L'attenzione dell'amministrazione finanziaria è rivolta, in primo luogo, a “intercettare” le stabili organizzazioni. Come nel caso di Google Italy, si punta a riqualificare la tipologia di business di quelle aziende globali che hanno sede all'estero e operano nella Penisola con diramazioni non autonome o mere rappresentanze fiscali. In questo modo, i ricavi maturati vengono trasferiti oltreconfine e la quota di fatturato su cui si versano le imposte in Italia è ridotta al minimo. Per il Fisco italiano, al contrario, l'attività del Gruppo come la raccolta della pubblicità online viene svolta stabilmente in Italia,
In secondo luogo, le contestazioni del Fisco attengono al transfer pricing, vale a dire alle politiche dei prezzi dei servizi o dei beni acquistati e venduti tra le strutture italiane e le altre società del gruppo con sede all'estero che determinano di fatto una riduzione della base imponibile italiana. L'amministrazione finanziaria sta verificando i contratti tra le realtà italiane e le società dello stesso Gruppo residenti in altri paesi per confrontare i prezzi praticati dalla casa-madre rispetto a quelli praticati sul mercato per le stesse operazioni tra soggetti indipendenti.

Per farsi un'idea dei danni causati dal cosiddetto profit shifting alla base imponibile italiana, basta rileggere il rapporto della Guardia di Finanza sui risultati della lotta all'evasione internazionale del 2012: oltre 15 miliardi di euro scoperti dalle Fiamme Gialle derivano, infatti, da stabili organizzazioni “non dichiarate” di imprese estere che hanno operato nella Penisola (13,4 miliardi) e da illegittime forme di triangolazione con Paesi off-shore legate a manovre di pianificazione fiscale aggressiva (1,7 miliardi). Queste procedure hanno eroso il Pil italiano nascondendo ricavi o facendo valere irregolarmente costi deducibili e hanno sottratto all'Erario oltre tre miliardi di imposte.

La stessa agenzia delle Entrate da tempo ha selezionato «gruppi multinazionali attivi nel settore dell'elettronica e dell'e-commerce» da sottoporre a controllo. Ma le singole iniziative possono far poco, come ha ricordato Francesco Boccia, presidente della commissione Bilancio della Camera: « Le scelte fatte in ordine sparso dall'Italia con il ruling, dalla Francia con gli accertamenti, dalla Gran Bretagna con la Diverted profits tax, dalla Germania con gli accordi tra amministrazioni fiscali e multinazionali del web, danno il senso dell'ennesimo sfilacciamento dell'Europa. La scelta inglese di tassare i redditi delle web companies del 25% sarebbe sicuramente quella più semplice anche se metterebbe definitivamente fine all'idea di un fisco europeo omogeneo».
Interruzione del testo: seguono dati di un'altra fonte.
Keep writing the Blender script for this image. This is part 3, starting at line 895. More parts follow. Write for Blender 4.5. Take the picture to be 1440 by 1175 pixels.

Di fatto, se le multinazionali potrebbero attendere in Italia la depenalizzazione dell'abuso del diritto prefigurata dalla delega fiscale riducendo al minimo il prelievo , sono sottoposte dal 2013 alla pressione internazionale e alle iniziative di G-20 e Ocse che con il piano Beps (Base erosion and profit shifting) che dovrà essere implementato entro la fine del 2015, mira a contrastare questi fenomeni stabilendo regole uniche e trasparenti condivise a livello internazionale (si veda l'articolo a fianco). Non a caso come riferisce il Financial Times Google sta per riorganizzare le sue strutture europee.